Our success has been the engagement of citizens, and accessibility to technology. With Google Earth, it made the consumer both consumer and creator of geographic information. Google Earth is the realization of ‘GIS as media,’ presenting the results of global geographic science.

This new neogeography has become an alternative means of producing and presenting geographic information. It forces us to ask the question of what happens when we make it possible for anyone to make a map of anything. Today they can do this at no cost, and its interesting to note what kinds of maps people make.

Looking at Google Maps, there are many dashed lines where territory is disputed. However, if you access the same map in India or China, you get re-routed to the official State map with solid borders. This shows that geographic information is very much a social construction, not a hard and scientific construct.

In the post-modernist view, when we talk to individuals, what people think of important to map is very different. Researchers speaking to aborigines in Australia identified features of geology and geography with their native names that indicate how they relate to the world around them, but those features don’t relate to what any Australian agency maps.

Geographic naming consortium has defined place names as a thing, which doesn’t translate well to other parts of the world. For instance, there is a category of Asian Grocery Store that makes great sense in suburban California, but absolutely no sense in Beijing. Goodchild says there’s no value to a global mapping system as it will force a viewpoint on different parts of the world. We need to map down to the local, not up to the global.

We need to think of a place-based GIS that is not linked by space. The creation is by name and not coordinates. Where we can do a schematic sketch with no planimetric control, because humans think about and reason with place rather than coordinates -- ‘platial’ rather than planimetric. The schematic is useful, because everyone can use it and make sense of it. Research challenges around this involve a computing system that can create schematic information form planimetric maps.

Goodchild ackowledged that a next-generation Digital Earth is being thought about by many people. The Vespucci Initiative for the Advancement of Geographic Information Science had a meeting in 2008 to update the vision of the Gore speech, with an eight-point vision [PDF]. The future vision was also tackled by the International Society for a Digital Earth. Goodchild himself framed the future in a paper published this summer for the Proceedings of the National Academy of Sciences titled, 'Next-generation Digital Earth,' and many of the points presented there are reflected in this speech.

Goodchild asserts that information about the planet should be considered a basic human right. We are all invested in the future of the planet, because it’s the only one we will ever have. Digital Earth facilitates access like never before, and offers effective communication between science and the citizen. To achieve its full potential, it should place further emphasis on predication and how the planet works.

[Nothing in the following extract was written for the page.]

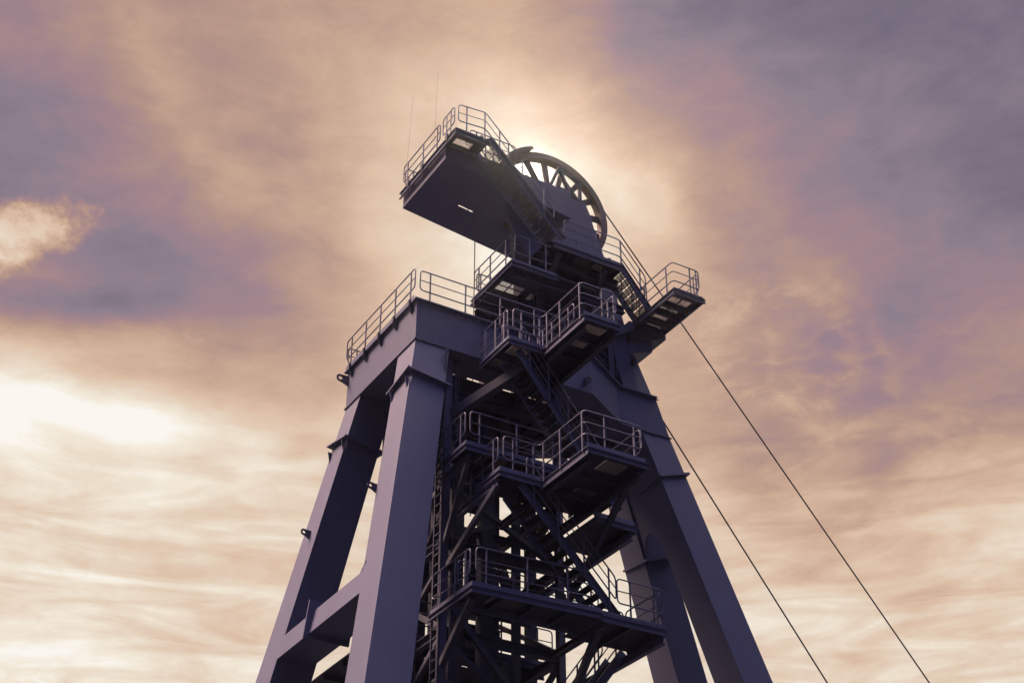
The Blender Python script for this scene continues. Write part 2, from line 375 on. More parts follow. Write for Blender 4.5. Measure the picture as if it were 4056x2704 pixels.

This field has grown exponentially with huge number of people invested in it, and we are advancing technolgy at an accelerating rate. Gore talked about a virtual reality, with an escapist view to explore the world. Increasingly, we’re seeing GIS to augment reality, accessing information about where your standing with a mobile device of what’s around the corner, or under the street. We’re heading to a place where digital technology becomes invisible where physical and virtual realities are integrated. We’re heading to a place where geospatial technology is ubiquitous but also out of our control, which is both exciting and empowering, and very frightening.